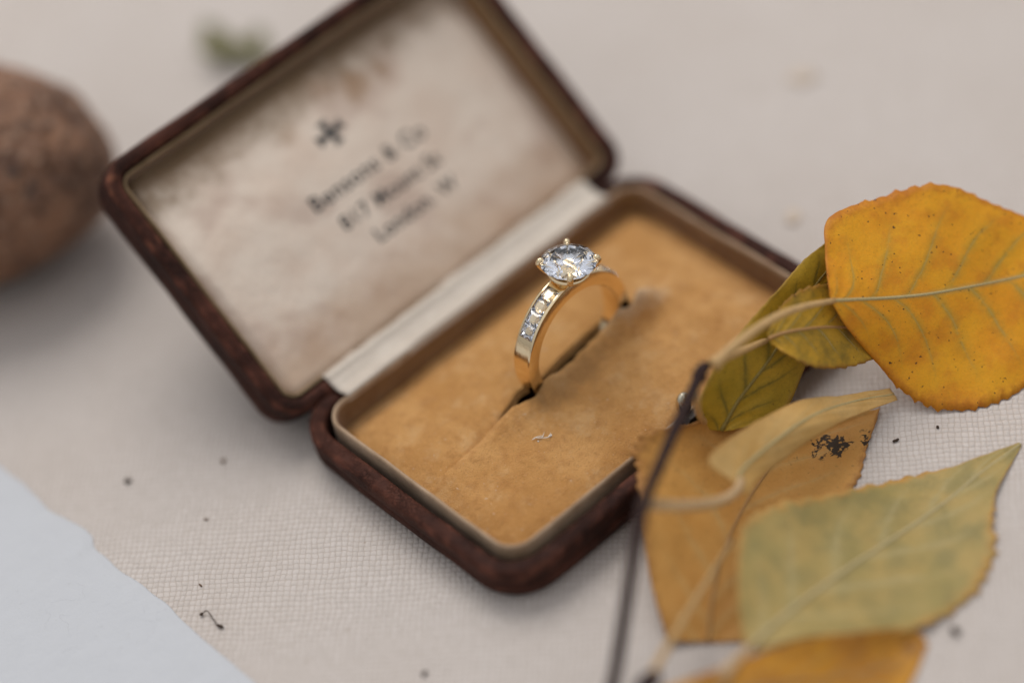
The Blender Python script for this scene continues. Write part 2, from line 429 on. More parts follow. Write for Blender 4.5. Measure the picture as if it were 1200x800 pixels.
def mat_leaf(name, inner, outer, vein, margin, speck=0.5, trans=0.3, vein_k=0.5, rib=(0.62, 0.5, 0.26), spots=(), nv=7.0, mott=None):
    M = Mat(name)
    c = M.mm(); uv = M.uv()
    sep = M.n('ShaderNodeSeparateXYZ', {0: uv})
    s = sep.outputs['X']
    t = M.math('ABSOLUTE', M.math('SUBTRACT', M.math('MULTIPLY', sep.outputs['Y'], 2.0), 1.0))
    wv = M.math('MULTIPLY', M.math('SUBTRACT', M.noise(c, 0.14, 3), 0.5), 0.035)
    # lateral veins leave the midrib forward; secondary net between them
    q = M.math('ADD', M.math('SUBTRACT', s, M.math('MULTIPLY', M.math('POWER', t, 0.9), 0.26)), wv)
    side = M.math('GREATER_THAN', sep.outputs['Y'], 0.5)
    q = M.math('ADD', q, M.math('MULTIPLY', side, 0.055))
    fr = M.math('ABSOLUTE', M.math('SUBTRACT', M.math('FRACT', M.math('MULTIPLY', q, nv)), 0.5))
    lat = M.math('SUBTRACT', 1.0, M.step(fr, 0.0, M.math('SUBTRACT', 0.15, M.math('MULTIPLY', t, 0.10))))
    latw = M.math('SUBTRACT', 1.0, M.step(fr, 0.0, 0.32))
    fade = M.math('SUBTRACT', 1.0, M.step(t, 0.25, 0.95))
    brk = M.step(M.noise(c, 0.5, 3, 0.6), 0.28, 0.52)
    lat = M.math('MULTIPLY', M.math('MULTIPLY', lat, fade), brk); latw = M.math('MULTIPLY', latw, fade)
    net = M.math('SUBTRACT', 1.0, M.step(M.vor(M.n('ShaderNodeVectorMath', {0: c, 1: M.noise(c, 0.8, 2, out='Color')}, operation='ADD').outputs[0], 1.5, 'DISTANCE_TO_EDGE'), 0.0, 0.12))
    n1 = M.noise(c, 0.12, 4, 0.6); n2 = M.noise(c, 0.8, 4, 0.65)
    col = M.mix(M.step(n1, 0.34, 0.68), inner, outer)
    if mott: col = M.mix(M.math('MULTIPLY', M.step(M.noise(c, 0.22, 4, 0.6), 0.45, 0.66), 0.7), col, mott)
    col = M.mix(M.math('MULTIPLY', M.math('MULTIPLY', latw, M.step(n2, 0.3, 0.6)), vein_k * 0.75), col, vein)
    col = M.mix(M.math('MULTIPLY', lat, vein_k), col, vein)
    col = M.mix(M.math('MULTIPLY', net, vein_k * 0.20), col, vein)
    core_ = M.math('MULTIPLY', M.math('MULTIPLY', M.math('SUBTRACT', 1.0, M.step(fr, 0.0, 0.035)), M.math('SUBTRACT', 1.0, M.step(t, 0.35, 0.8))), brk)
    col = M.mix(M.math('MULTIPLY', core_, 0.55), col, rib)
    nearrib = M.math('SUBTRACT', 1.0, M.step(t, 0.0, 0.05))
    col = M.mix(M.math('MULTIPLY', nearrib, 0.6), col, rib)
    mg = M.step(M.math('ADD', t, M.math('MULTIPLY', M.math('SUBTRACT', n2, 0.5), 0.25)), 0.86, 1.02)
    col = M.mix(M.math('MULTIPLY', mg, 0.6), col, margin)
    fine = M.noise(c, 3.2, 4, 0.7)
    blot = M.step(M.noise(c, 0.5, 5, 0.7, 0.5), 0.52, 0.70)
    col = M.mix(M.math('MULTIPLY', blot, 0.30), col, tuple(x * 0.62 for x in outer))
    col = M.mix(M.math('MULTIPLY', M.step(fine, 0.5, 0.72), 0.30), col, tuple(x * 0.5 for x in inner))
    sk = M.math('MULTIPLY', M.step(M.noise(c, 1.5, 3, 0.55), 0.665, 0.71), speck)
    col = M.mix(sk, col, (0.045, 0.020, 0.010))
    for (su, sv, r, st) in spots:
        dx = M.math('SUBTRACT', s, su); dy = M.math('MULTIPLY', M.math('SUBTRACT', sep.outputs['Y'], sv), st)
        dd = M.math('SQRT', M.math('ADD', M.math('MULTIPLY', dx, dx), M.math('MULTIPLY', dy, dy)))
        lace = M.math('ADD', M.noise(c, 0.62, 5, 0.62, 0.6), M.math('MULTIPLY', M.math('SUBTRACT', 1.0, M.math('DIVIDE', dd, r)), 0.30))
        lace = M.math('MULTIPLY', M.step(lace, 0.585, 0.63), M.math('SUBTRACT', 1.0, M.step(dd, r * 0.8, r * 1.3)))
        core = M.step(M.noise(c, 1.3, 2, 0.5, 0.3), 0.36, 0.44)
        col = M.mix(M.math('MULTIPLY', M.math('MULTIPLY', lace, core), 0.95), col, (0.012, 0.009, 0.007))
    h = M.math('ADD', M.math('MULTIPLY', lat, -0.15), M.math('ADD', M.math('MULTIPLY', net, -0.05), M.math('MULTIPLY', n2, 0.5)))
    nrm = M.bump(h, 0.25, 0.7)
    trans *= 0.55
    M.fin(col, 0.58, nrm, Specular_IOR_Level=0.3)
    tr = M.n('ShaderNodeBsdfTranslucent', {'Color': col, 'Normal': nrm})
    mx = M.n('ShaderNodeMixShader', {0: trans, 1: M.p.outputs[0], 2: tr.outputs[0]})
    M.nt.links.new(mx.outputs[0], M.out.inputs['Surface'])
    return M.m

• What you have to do
Set down the material exactly, every line of it, except for the pictures.

• Solution below
The Blender Python script for this scene continues. Write part 2, from line 429 on. More parts follow. Write for Blender 4.5. Measure the picture as if it were 1200x800 pixels.
def mat_leaf(name, inner, outer, vein, margin, speck=0.5, trans=0.3, vein_k=0.5, rib=(0.62, 0.5, 0.26), spots=(), nv=7.0, mott=None):
    M = Mat(name)
    c = M.mm(); uv = M.uv()
    sep = M.n('ShaderNodeSeparateXYZ', {0: uv})
    s = sep.outputs['X']
    t = M.math('ABSOLUTE', M.math('SUBTRACT', M.math('MULTIPLY', sep.outputs['Y'], 2.0), 1.0))
    wv = M.math('MULTIPLY', M.math('SUBTRACT', M.noise(c, 0.14, 3), 0.5), 0.035)
    # lateral veins leave the midrib forward; secondary net between them
    q = M.math('ADD', M.math('SUBTRACT', s, M.math('MULTIPLY', M.math('POWER', t, 0.9), 0.26)), wv)
    side = M.math('GREATER_THAN', sep.outputs['Y'], 0.5)
    q = M.math('ADD', q, M.math('MULTIPLY', side, 0.055))
    fr = M.math('ABSOLUTE', M.math('SUBTRACT', M.math('FRACT', M.math('MULTIPLY', q, nv)), 0.5))
    lat = M.math('SUBTRACT', 1.0, M.step(fr, 0.0, M.math('SUBTRACT', 0.15, M.math('MULTIPLY', t, 0.10))))
    latw = M.math('SUBTRACT', 1.0, M.step(fr, 0.0, 0.32))
    fade = M.math('SUBTRACT', 1.0, M.step(t, 0.25, 0.95))
    brk = M.step(M.noise(c, 0.5, 3, 0.6), 0.28, 0.52)
    lat = M.math('MULTIPLY', M.math('MULTIPLY', lat, fade), brk); latw = M.math('MULTIPLY', latw, fade)
    net = M.math('SUBTRACT', 1.0, M.step(M.vor(M.n('ShaderNodeVectorMath', {0: c, 1: M.noise(c, 0.8, 2, out='Color')}, operation='ADD').outputs[0], 1.5, 'DISTANCE_TO_EDGE'), 0.0, 0.12))
    n1 = M.noise(c, 0.12, 4, 0.6); n2 = M.noise(c, 0.8, 4, 0.65)
    col = M.mix(M.step(n1, 0.34, 0.68), inner, outer)
    if mott: col = M.mix(M.math('MULTIPLY', M.step(M.noise(c, 0.22, 4, 0.6), 0.45, 0.66), 0.7), col, mott)
    col = M.mix(M.math('MULTIPLY', M.math('MULTIPLY', latw, M.step(n2, 0.3, 0.6)), vein_k * 0.75), col, vein)
    col = M.mix(M.math('MULTIPLY', lat, vein_k), col, vein)
    col = M.mix(M.math('MULTIPLY', net, vein_k * 0.20), col, vein)
    core_ = M.math('MULTIPLY', M.math('MULTIPLY', M.math('SUBTRACT', 1.0, M.step(fr, 0.0, 0.035)), M.math('SUBTRACT', 1.0, M.step(t, 0.35, 0.8))), brk)
    col = M.mix(M.math('MULTIPLY', core_, 0.55), col, rib)
    nearrib = M.math('SUBTRACT', 1.0, M.step(t, 0.0, 0.05))
    col = M.mix(M.math('MULTIPLY', nearrib, 0.6), col, rib)
    mg = M.step(M.math('ADD', t, M.math('MULTIPLY', M.math('SUBTRACT', n2, 0.5), 0.25)), 0.86, 1.02)
    col = M.mix(M.math('MULTIPLY', mg, 0.6), col, margin)
    fine = M.noise(c, 3.2, 4, 0.7)
    blot = M.step(M.noise(c, 0.5, 5, 0.7, 0.5), 0.52, 0.70)
    col = M.mix(M.math('MULTIPLY', blot, 0.30), col, tuple(x * 0.62 for x in outer))
    col = M.mix(M.math('MULTIPLY', M.step(fine, 0.5, 0.72), 0.30), col, tuple(x * 0.5 for x in inner))
    sk = M.math('MULTIPLY', M.step(M.noise(c, 1.5, 3, 0.55), 0.665, 0.71), speck)
    col = M.mix(sk, col, (0.045, 0.020, 0.010))
    for (su, sv, r, st) in spots:
        dx = M.math('SUBTRACT', s, su); dy = M.math('MULTIPLY', M.math('SUBTRACT', sep.outputs['Y'], sv), st)
        dd = M.math('SQRT', M.math('ADD', M.math('MULTIPLY', dx, dx), M.math('MULTIPLY', dy, dy)))
        lace = M.math('ADD', M.noise(c, 0.62, 5, 0.62, 0.6), M.math('MULTIPLY', M.math('SUBTRACT', 1.0, M.math('DIVIDE', dd, r)), 0.30))
        lace = M.math('MULTIPLY', M.step(lace, 0.585, 0.63), M.math('SUBTRACT', 1.0, M.step(dd, r * 0.8, r * 1.3)))
        core = M.step(M.noise(c, 1.3, 2, 0.5, 0.3), 0.36, 0.44)
        col = M.mix(M.math('MULTIPLY', M.math('MULTIPLY', lace, core), 0.95), col, (0.012, 0.009, 0.007))
    h = M.math('ADD', M.math('MULTIPLY', lat, -0.15), M.math('ADD', M.math('MULTIPLY', net, -0.05), M.math('MULTIPLY', n2, 0.5)))
    nrm = M.bump(h, 0.25, 0.7)
    trans *= 0.55
    M.fin(col, 0.58, nrm, Specular_IOR_Level=0.3)
    tr = M.n('ShaderNodeBsdfTranslucent', {'Color': col, 'Normal': nrm})
    mx = M.n('ShaderNodeMixShader', {0: trans, 1: M.p.outputs[0], 2: tr.outputs[0]})
    M.nt.links.new(mx.outputs[0], M.out.inputs['Surface'])
    return M.m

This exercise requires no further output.